Hair Policies in African Schools: Why It’s Time for Change and Inclusivity

African school hair policies often force girls to cut their natural hair while allowing lighter-skinned students to keep theirs. This article explores the colonial roots, double standards, and the urgent call for change.

Hair Policies in African Schools: Why It’s Time for Change and Inclusivity

Picture this: Two girls in your class, one a dark-skinned African American and the other a light-skinned Filipino-Ghanaian, are summoned to the headmaster’s office on a particularly hot Monday afternoon. Everyone knows why.

They were the only girls who had broken the unwritten school rule: cutting their hair.

The next day, both girls return to school. The African American girl arrives with her head shaved down to the scalp, tears trailing down her cheeks. Her classmates silently watch her walk into the classroom, visibly distressed. Meanwhile, the Filipino-Ghanaian girl walks in with a calm demeanor, her hair neatly styled in a high bun.

As the class gathers around their sobbing classmate, she explains in a trembling voice that the headmaster had given her a choice: cut her hair or face punishment. But the other girl had simply been told to tie hers back. The disparity was blatant.

This is not a fictional story. It is a real event I witnessed.


Outdated Rules, Unequal Enforcement

In many African Senior High Schools (SHS), particularly public institutions, female students are still routinely required to cut their hair. These policies, rooted in colonial-era ideologies, are often justified with reasons like discipline, uniformity, and hygiene.

Yet, there's a troubling inconsistency in how these rules are enforced.

Foreign girls—particularly those with lighter skin tones or visibly mixed heritage—are often allowed to braid, tie, or style their hair neatly. In contrast, African girls are required to cut theirs completely. This double standard raises a pressing question: How does enforcing different rules for different skin tones promote discipline or uniformity?


Colonial Shadows and Cultural Insecurity

The issue is a byproduct of deep-rooted colonial attitudes that framed African features like natural hair as unruly, messy, or unmanageable. Such terms, laced with prejudice, continue to linger in school policies and social norms.

By forcing young African girls to cut their hair, we send them a harmful message: that their natural features are less acceptable than those of their peers.

Though some defend this rule as temporary, saying hair grows back, the emotional and psychological damage begins early. Many young women leave high school unable to embrace their natural hair, resorting to chemical relaxers and heat styling to conform to a beauty standard that is not their own.
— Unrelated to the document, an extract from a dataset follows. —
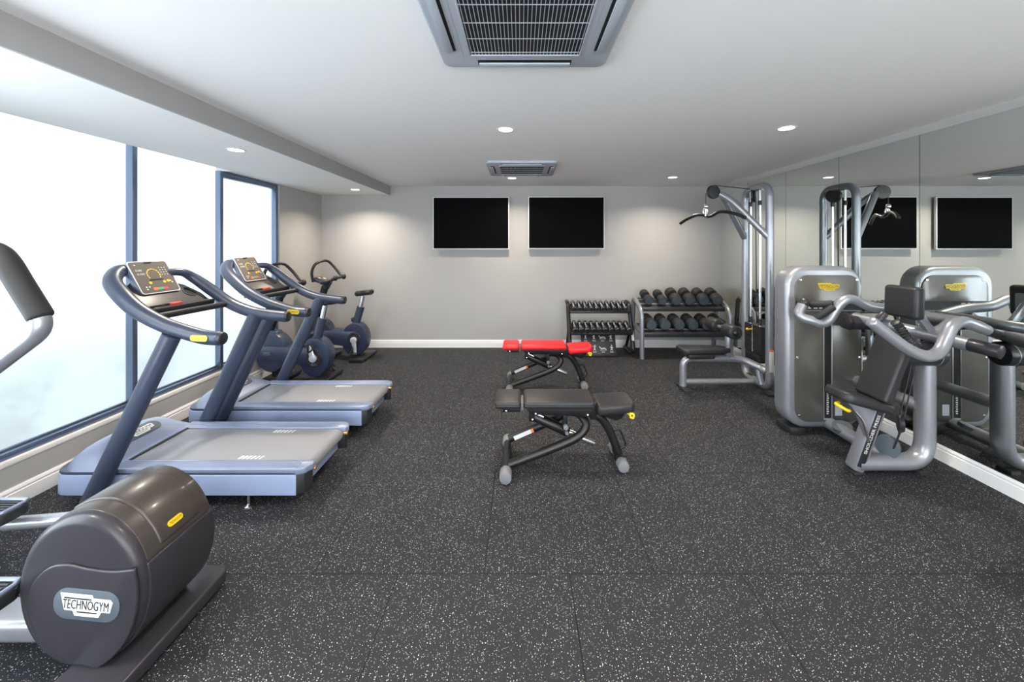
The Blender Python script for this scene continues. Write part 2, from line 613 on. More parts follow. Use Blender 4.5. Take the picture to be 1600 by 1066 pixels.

Schools Must Foster Identity, Not Suppress It

Educational institutions play a pivotal role in shaping a student’s sense of identity, self-worth, and confidence. Enforcing unequal grooming policies only teaches young African girls that they must suppress parts of who they are to fit in.

This must change.

Schools can maintain neatness and discipline while also respecting diversity. Policies should be updated to allow clean, natural hairstyles such as braids, cornrows, twists, or low afros. These are culturally significant, easy to maintain, and empower girls to express themselves confidently.


Equality Starts with Policy

The African girl is no less deserving of respect than her lighter-skinned or foreign classmates. Her hair is not a distraction, nor is it a problem to be fixed. It is a crown—one that should be celebrated, not shaved off in shame.

It’s time for African schools to rethink outdated hair policies. The classroom should be a space of inclusion, empowerment, and equality, not one where a girl's identity is conditioned on the texture of her hair.

Let our schools lead the way in dismantling systemic biases. Let’s teach our daughters that they are enough just the way they are.